*Task statement:*
Reproduce each line from the first in the data through the line that contains "above the pavement" exactly; give nothing else.

*Source material:*
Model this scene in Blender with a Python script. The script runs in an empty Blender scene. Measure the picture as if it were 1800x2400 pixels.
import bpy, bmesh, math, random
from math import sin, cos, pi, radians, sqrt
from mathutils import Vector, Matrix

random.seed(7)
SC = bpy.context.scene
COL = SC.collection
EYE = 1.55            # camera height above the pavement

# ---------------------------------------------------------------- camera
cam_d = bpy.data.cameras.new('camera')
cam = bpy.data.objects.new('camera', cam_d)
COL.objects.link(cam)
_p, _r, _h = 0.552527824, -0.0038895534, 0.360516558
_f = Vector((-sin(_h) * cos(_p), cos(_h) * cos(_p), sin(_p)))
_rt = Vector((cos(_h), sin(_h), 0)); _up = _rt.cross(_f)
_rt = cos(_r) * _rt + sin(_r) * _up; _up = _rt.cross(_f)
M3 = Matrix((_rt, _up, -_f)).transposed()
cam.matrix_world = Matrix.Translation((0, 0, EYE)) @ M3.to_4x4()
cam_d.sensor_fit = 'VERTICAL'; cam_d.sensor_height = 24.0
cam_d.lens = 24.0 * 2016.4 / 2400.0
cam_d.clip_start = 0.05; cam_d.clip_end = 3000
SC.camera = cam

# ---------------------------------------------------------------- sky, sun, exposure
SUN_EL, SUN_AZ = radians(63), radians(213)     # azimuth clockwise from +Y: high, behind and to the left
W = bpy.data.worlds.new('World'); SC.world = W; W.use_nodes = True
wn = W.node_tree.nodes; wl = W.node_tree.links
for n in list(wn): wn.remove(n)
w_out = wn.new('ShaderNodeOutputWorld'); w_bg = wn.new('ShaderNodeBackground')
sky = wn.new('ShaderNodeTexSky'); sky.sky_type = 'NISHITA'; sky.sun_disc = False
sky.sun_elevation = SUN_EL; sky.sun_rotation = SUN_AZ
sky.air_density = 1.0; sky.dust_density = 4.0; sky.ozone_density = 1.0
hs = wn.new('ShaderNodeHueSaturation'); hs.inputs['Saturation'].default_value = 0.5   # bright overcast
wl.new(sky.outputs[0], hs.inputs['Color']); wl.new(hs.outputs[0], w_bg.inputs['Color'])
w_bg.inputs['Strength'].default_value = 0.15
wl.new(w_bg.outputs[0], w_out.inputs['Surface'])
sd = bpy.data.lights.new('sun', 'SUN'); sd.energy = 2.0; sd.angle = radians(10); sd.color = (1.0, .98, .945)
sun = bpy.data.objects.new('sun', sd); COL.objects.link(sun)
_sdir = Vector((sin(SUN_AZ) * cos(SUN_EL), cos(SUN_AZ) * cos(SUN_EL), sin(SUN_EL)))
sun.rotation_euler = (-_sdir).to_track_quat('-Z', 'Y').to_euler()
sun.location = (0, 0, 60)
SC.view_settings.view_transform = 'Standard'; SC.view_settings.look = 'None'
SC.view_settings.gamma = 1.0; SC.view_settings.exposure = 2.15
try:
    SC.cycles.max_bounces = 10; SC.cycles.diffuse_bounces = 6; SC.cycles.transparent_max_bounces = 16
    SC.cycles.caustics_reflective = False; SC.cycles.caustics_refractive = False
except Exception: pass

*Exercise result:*
Model this scene in Blender with a Python script. The script runs in an empty Blender scene. Measure the picture as if it were 1800x2400 pixels.
import bpy, bmesh, math, random
from math import sin, cos, pi, radians, sqrt
from mathutils import Vector, Matrix

random.seed(7)
SC = bpy.context.scene
COL = SC.collection
EYE = 1.55            # camera height above the pavement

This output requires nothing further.